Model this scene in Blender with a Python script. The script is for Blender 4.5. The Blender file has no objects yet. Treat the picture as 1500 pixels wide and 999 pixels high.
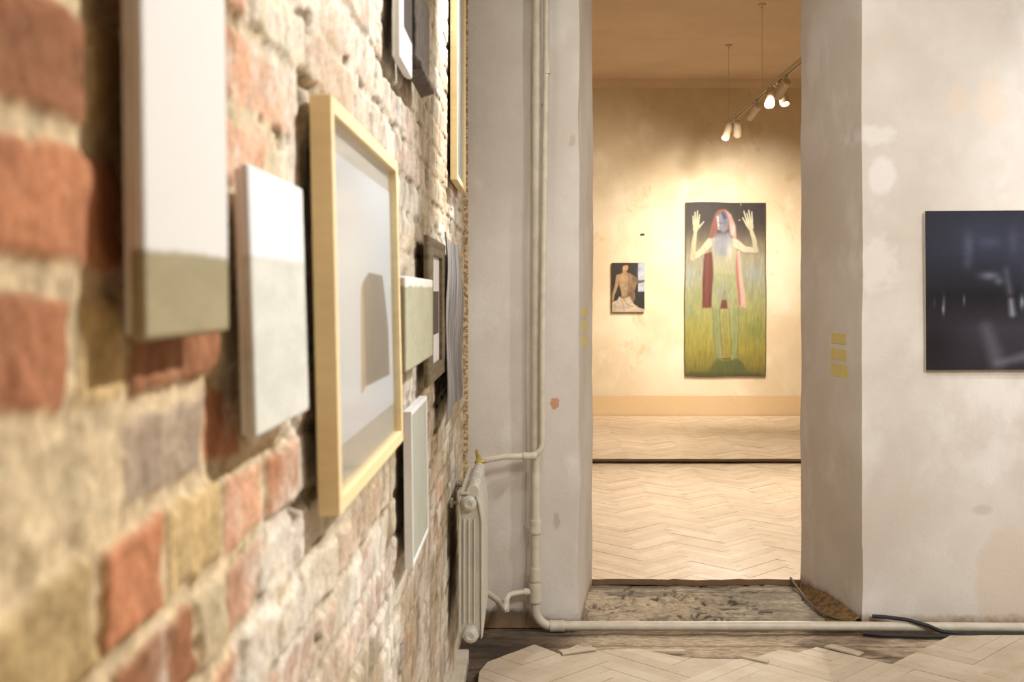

..........

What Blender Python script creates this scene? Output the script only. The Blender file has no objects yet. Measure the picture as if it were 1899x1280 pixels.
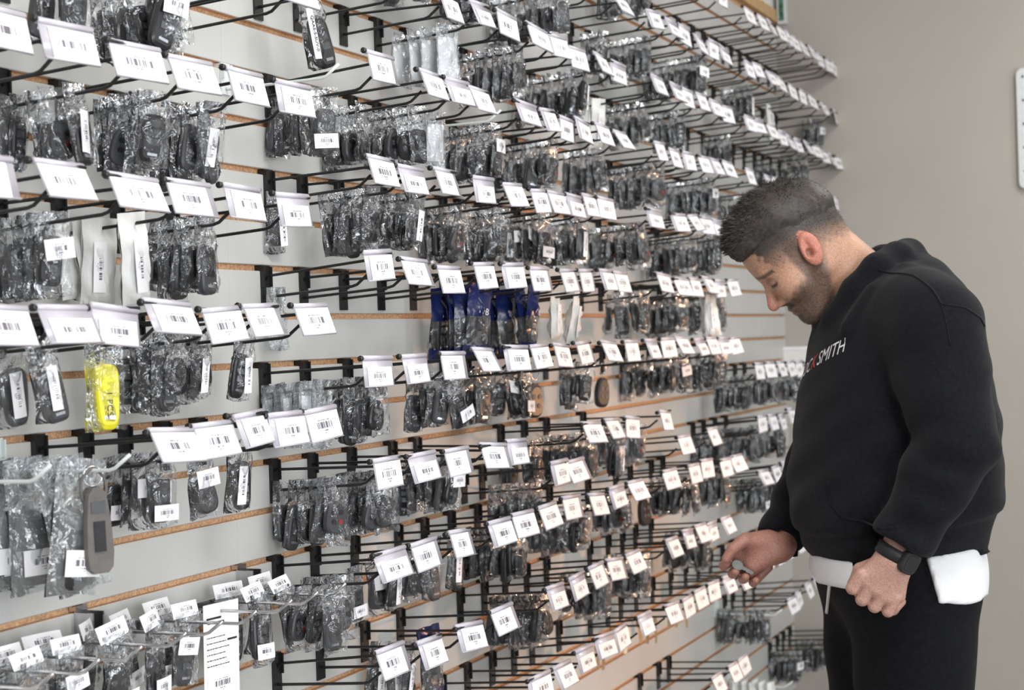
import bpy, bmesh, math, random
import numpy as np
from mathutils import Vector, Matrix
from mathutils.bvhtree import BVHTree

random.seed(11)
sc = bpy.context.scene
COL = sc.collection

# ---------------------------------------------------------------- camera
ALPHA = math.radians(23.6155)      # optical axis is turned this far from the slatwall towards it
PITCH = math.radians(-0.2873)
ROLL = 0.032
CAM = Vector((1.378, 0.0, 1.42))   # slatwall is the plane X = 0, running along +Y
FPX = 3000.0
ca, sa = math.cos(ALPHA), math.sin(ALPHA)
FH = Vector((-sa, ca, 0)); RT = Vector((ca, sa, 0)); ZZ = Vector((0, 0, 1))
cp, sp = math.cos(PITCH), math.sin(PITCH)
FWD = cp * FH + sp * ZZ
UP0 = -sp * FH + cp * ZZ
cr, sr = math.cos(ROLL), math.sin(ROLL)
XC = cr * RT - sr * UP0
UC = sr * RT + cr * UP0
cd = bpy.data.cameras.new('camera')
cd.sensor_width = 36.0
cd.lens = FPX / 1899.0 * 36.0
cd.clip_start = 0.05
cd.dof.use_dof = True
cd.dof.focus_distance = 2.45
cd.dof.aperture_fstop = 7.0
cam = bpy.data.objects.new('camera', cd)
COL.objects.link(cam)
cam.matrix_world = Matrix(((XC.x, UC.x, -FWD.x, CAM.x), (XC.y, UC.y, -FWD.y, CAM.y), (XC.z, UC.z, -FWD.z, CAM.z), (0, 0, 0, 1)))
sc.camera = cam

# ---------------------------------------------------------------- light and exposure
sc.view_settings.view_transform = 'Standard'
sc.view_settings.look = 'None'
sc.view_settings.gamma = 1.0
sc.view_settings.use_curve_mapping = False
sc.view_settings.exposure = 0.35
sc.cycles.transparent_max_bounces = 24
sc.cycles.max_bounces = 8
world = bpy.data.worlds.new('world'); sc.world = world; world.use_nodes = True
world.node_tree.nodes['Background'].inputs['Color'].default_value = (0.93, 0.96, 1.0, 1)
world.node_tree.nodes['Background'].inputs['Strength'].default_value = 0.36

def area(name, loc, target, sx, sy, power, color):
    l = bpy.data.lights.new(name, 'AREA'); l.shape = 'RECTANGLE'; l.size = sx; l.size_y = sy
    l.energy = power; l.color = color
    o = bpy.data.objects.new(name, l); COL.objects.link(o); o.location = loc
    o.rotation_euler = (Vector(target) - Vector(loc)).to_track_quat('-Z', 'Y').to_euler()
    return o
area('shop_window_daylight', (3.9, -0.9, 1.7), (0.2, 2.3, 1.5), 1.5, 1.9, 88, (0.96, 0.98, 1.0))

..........

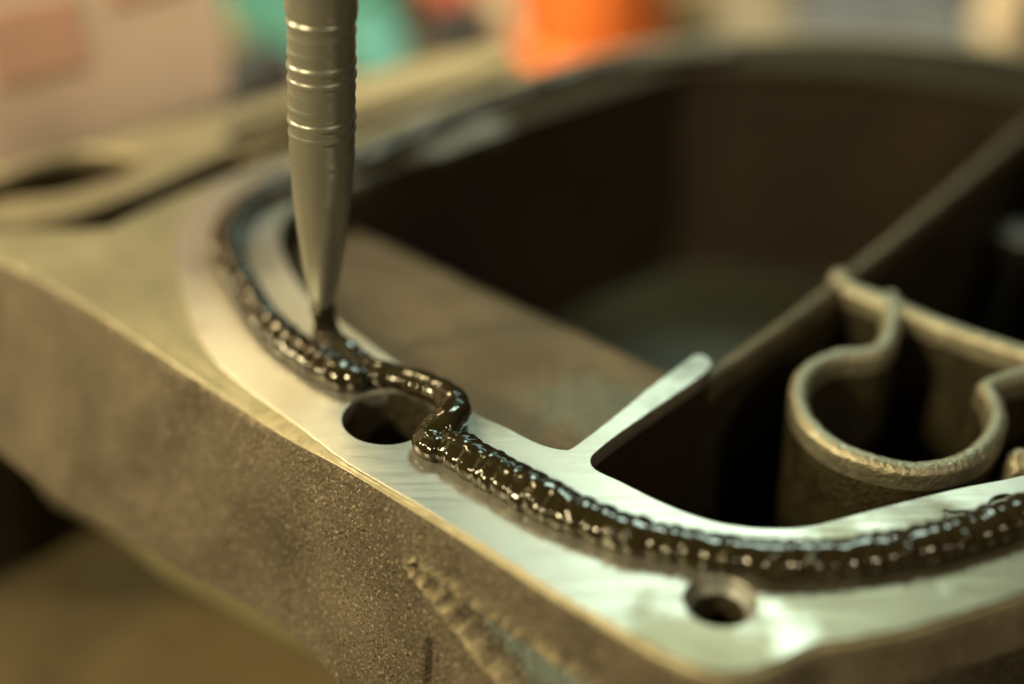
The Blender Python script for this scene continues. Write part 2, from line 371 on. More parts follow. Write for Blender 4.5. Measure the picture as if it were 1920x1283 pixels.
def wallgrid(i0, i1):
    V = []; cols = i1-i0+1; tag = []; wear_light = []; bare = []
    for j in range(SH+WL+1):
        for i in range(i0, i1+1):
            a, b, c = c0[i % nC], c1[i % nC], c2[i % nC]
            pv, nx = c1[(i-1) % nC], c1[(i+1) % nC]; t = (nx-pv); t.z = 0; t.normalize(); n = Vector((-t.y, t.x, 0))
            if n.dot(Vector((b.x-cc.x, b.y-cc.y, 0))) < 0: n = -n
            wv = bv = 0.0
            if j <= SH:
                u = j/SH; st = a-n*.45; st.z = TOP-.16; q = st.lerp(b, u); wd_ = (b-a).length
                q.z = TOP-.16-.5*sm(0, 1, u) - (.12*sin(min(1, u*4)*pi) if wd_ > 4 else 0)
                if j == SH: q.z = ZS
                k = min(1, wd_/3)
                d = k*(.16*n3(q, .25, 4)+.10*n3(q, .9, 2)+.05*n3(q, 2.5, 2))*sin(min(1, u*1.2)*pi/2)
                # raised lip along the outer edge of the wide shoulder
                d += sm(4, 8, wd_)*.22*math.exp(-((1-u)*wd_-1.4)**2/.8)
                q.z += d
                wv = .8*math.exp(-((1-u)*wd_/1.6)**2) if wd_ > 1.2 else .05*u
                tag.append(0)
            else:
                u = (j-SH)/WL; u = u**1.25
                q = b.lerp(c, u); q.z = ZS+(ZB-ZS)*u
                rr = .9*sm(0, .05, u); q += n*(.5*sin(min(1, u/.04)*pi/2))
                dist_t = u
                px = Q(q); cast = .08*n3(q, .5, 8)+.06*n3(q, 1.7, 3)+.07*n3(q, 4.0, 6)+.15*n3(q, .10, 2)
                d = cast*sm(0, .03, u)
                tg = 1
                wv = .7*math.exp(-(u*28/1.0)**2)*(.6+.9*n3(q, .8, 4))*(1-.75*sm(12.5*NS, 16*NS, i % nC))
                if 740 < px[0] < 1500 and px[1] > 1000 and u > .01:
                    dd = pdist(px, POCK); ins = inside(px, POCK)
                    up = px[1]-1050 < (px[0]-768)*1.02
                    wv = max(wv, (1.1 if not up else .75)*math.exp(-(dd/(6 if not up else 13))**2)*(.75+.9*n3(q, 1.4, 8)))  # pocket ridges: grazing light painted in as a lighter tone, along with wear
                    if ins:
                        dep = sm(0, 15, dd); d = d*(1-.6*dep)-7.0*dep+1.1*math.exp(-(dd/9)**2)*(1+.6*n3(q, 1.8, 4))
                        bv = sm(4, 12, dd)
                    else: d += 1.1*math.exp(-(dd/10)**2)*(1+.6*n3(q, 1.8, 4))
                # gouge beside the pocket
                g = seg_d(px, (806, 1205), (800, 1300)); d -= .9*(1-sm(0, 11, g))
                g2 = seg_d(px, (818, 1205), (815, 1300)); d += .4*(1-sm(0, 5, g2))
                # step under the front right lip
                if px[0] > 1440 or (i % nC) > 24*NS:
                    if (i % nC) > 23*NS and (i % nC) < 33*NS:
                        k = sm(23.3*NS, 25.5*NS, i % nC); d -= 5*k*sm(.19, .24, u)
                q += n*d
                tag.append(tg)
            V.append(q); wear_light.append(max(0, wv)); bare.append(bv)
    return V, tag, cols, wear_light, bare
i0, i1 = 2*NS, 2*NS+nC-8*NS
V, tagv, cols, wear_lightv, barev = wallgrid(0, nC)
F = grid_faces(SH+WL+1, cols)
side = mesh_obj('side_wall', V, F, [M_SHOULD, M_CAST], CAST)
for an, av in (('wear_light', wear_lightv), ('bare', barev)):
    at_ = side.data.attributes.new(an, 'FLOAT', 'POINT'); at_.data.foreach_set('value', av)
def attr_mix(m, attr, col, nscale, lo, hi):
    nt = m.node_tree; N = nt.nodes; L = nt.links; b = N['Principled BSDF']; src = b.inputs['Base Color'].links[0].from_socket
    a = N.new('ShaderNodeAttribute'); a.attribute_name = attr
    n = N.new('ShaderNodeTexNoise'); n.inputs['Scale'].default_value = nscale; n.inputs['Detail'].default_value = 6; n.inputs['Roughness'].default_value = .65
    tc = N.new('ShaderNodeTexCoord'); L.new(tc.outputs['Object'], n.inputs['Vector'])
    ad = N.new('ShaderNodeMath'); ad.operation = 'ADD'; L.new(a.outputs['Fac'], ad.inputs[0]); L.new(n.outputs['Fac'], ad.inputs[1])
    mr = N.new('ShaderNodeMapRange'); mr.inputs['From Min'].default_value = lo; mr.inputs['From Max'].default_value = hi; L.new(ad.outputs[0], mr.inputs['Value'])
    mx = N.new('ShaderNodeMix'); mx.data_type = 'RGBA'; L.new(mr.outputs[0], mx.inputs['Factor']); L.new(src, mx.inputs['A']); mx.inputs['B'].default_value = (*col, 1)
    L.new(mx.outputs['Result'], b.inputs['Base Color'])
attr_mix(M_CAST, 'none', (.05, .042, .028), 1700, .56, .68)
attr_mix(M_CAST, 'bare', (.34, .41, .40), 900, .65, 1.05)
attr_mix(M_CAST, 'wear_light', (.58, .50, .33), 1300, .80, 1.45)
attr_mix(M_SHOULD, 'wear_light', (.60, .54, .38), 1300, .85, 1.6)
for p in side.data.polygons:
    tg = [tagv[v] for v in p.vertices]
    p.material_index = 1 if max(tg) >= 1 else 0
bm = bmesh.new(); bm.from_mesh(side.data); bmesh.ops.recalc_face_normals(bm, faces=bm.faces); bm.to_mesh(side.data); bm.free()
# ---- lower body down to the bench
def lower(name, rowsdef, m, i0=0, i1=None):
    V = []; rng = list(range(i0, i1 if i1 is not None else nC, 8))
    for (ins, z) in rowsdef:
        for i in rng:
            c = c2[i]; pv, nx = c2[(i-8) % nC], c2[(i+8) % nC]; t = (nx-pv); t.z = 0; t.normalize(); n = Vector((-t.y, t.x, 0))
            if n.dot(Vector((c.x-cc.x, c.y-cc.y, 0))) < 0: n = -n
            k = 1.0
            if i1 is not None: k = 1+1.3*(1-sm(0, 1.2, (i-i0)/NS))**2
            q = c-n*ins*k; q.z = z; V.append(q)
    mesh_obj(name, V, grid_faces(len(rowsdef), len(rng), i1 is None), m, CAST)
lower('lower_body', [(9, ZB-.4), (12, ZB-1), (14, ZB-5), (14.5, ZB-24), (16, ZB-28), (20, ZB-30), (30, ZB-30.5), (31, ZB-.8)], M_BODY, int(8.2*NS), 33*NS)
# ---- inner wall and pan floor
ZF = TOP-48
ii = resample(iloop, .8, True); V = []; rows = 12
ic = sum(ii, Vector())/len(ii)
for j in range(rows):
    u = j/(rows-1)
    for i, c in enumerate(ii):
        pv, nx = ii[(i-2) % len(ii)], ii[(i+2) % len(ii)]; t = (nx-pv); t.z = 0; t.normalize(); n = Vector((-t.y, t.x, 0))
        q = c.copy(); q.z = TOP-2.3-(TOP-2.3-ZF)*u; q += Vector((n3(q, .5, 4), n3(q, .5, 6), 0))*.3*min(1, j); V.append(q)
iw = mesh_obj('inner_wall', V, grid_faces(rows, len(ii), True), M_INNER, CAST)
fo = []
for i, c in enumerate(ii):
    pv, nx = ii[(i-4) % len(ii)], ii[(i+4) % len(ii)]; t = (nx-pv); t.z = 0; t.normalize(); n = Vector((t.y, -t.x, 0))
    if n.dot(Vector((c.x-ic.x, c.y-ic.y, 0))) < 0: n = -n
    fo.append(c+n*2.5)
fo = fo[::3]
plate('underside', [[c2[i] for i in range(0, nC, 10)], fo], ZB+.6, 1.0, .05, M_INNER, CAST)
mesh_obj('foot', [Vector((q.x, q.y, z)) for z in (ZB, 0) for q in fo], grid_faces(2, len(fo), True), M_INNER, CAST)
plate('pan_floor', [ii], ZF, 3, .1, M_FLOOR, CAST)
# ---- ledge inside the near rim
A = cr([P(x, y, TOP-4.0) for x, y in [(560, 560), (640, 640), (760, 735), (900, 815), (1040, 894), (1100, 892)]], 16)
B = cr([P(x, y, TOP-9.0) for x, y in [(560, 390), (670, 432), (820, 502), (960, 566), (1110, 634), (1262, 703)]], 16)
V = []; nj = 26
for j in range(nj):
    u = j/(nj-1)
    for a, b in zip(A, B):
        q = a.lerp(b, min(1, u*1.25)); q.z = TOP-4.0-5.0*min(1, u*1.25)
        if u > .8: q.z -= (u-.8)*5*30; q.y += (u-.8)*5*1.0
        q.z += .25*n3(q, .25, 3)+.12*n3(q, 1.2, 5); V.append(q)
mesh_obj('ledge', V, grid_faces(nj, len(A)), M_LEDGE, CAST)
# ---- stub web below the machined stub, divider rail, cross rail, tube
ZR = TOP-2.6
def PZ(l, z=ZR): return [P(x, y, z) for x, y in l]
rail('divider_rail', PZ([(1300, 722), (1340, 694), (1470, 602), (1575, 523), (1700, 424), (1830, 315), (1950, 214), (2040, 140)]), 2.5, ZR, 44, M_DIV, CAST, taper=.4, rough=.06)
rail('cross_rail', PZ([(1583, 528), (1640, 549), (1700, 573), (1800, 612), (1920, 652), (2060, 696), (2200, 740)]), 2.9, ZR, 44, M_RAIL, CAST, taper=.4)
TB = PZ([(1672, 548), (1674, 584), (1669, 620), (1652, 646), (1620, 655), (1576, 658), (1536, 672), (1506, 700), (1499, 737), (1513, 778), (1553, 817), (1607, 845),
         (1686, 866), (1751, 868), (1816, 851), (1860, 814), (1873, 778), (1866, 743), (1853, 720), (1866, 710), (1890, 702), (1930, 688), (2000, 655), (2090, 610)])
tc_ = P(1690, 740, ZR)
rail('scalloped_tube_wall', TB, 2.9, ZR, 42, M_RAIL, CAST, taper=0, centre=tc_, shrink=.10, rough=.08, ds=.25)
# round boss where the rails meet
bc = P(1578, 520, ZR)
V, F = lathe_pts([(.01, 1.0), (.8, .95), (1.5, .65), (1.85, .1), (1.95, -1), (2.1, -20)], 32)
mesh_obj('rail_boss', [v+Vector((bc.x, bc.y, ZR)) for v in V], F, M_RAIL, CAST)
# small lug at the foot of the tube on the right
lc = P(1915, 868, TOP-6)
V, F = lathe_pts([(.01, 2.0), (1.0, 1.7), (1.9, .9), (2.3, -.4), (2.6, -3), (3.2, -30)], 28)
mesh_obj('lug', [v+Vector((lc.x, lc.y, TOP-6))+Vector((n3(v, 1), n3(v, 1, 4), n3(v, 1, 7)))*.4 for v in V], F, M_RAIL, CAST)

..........

TASK | Pull out only the lines from the one with "What Blender Python" up to and including the one with "COL = sc.collection", and drop any pictures along the way.

PROBLEM SOLUTION |
What Blender Python script creates this scene? Output the script only. The Blender file has no objects yet. Measure the picture as if it were 1899x1280 pixels.
import bpy, bmesh, math, random
import numpy as np
from mathutils import Vector, Matrix
from mathutils.bvhtree import BVHTree

random.seed(11)
sc = bpy.context.scene
COL = sc.collection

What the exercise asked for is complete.